HITCH

Well, I see no Bush endorsement. As such. His wisest words are the following, it seems to me:

If I could choose the person whose attitude toward the immediate foe was nearest to mine, I would pick Bush (and Blair). But if I departed from the strictly subjective, and then considered the ways in which this administration has bitched things up, and further imagined what might happen to a Democratic incumbent who was compelled to get real, I could see a case the other way.

Those are my feelings entirely. And in a pinch, because of the established fact of regime change in the only two countries where we had a realistic chance of regime change, I think Kerry is now the better bet. Notice the word: now. The job now is nation-building, alliance-mending, and a more focused attack on al Qaeda. If I had any remaining confidence in the Bush administration’s competence and candor in these three areas, I’d still back Bush. But, sad to say, I don’t. And what persuaded me of this was Bush himself in the debates. He had nothing substantive to say about his record, no actual defense of his war decisions. His campaign was entirely about Kerry, and an appeal to abstract notions of toughness. That’s what you do when you can’t really defend yourself. One more thought from Hitch:

It’s absurd for liberals to talk as if Kristallnacht is impending with Bush, and it’s unwise and indecent for Republicans to equate Kerry with capitulation. There’s no one to whom he can surrender, is there? I think that the nature of the jihadist enemy will decide things in the end.

Amen. Yes, it’s indecent to believe that Kerry would “surrender” to Jihadists, as indecent as the attacks on his war record in Vietnam. We all have the same enemy: the Jihadists. And it is not a surrender to them to adjust tactics to ensure their better defeat.
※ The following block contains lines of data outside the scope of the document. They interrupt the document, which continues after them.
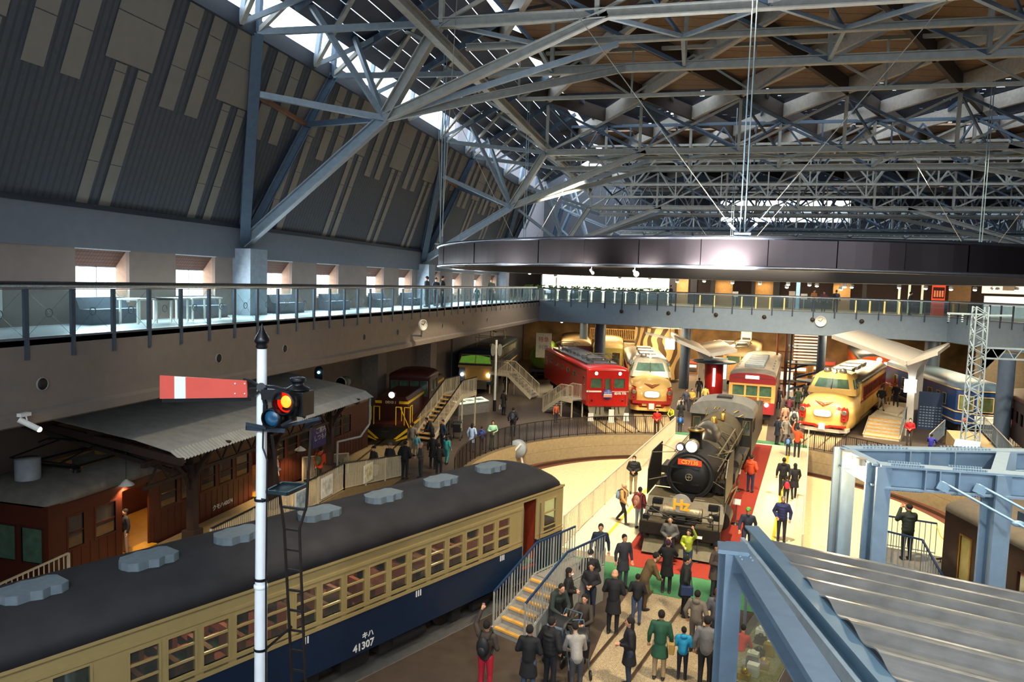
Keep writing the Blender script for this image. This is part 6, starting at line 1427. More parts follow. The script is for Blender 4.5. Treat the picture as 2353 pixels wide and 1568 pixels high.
# stairs next to the red engine, and by the brown diesel and the blue engine
g=G(1270,960); stairs('viewing_stairs','pale stair tower with railed landing at the side of the red engine','',0,1,1,1,1,0,m_tread,m_stairg,m_stairg) if False else None
g=G(1283,962); stairs('viewing_stairs','pale stair tower with railed landing beside the red electric locomotive',(g.x-1.2,g.y+2.4,0),R_(-128),1.0,7,.19,.27,1.2,m_tread,m_fw,m_fw,.95,None)
g=G(972,1015); stairs('viewing_stairs','long stairs with amber treads and slatted sides beside the brown diesel engine',(g.x,g.y,0),R_(-8),1.15,11,.2,.34,2.0,m_tread,m_fw,m_black,.95,m_edge)
g=G(1212,915); stairs('viewing_stairs','stair tower with slatted landing by the blue and cream engine',(g.x+.6,g.y,0),R_(70),1.1,9,.2,.26,1.8,m_tread,m_fw,m_fw,.95,None)
# information table, round sign pole
g=G(1080,950); t=thing('display_counter','glass topped display counter with papers beside the diesel engine stairs','counter',(g.x,g.y,0),R_(60)); b=MB(); b.box(-1.4,1.4,-.35,.35,0,.75); b.build('cabinet',mat('counter_grey','8d8b84',.6),t); b=MB(); b.add([(-1.45,-.42,.8),(1.45,-.42,.8),(1.45,.42,1.0),(-1.45,.42,1.0)],[(0,1,2,3),(3,2,1,0)]); b.build('glass_top',mat('lit_counter_top','c8d4c4',.2,emit='d8e4cc',es=.35),t)
for i,x in enumerate((-.9,-.1,.8)): b=MB(); b.box(x-.25,x+.25,-.25,.2,.9,.95); b.build('model_tray',mat(('tray_olive','tray_white','tray_grey')[i],('9aa06a','e4e6e0','a8b4bc')[i],.5),t)
p=G(1136,945); t=thing('round_sign_pole','tall white pole with two grey oval signs beside the blue engine','sign',(p.x,p.y,0)); b=MB(); b.tube((0,0,0),(0,0,5.1),.09,12); b.build('pole',m_white,t); b=MB(); b.tube((0,0,0),(0,0,.8),.12,12); b.build('black_base',m_black,t)
for x in (-.2,.3): b=MB(); pr=[(x+.16*math.cos(a_),4.4+.45*math.copysign(abs(math.sin(a_))**.7,math.sin(a_))) for a_ in [2*PI*k/18 for k in range(18)]]; b.prism(pr,'y',-.12,-.08); b.build('oval_sign',mat('oval_grey','8f8c80',.5),t)
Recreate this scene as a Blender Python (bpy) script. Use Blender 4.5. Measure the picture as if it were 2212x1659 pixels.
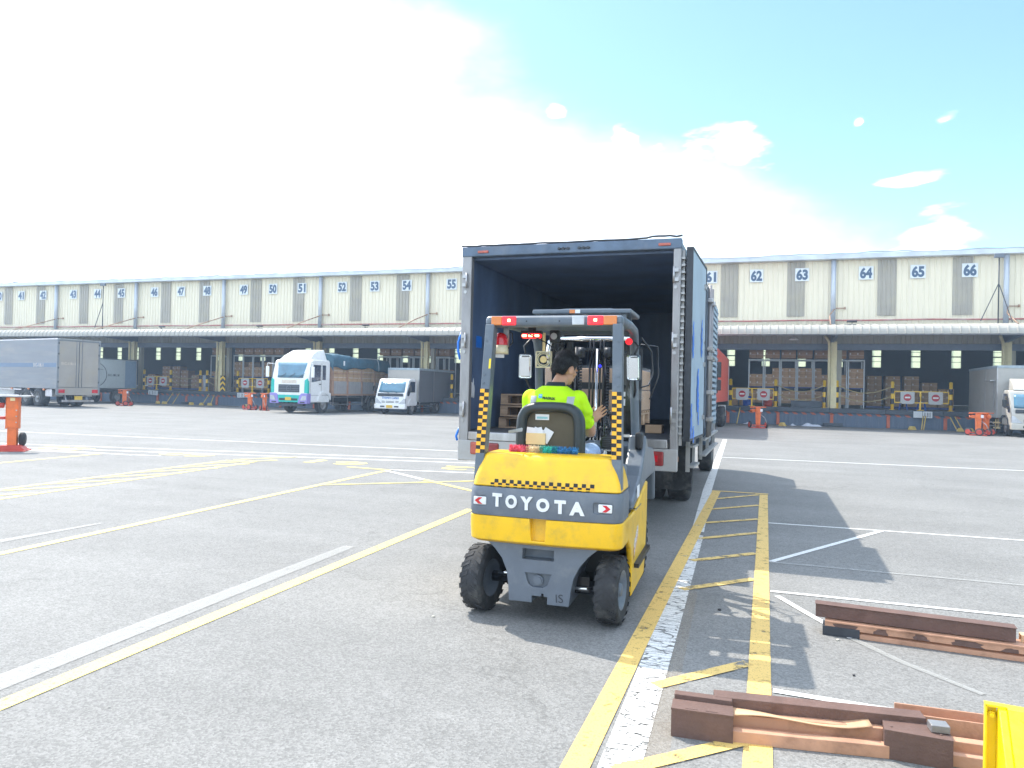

MARRIAGE STATS: An email on the high rates of dovorce in the Bible Belt:

I teach statistics at North Georgia College & State University. Just wanted to weigh in on the fact that Bible Belt states have higher divorce rates. If you read the article, you find that the divorce statistic has no relationship to religious beliefs. The best statistical predictor of marriage “success” (non-divorce) is getting married the first time after age 25 – 28 (varies depending upon the study). In the South, people get married younger. There is no information on whether this has anything to do with religion. Finally, the other predictors mentioned in the article are socioeconomic status, level of education and Catholicity of the population. Again, religion (pro-Catholic) does influence the marriage success in a positive way.
In sum, there is no provable connection between increased divorce and religion. It would be just as statistically persuasive to say that the warmer climate in the South leads to higher promuscuity rates (and thus to more divorce) because more people are able to show more skin more often. To say being Baptist causes more divorce is taking a second-order correlation and claiming first-order causation. Statistically, that’s a reach. It may be true, but I don’t see anything in this article to back it up.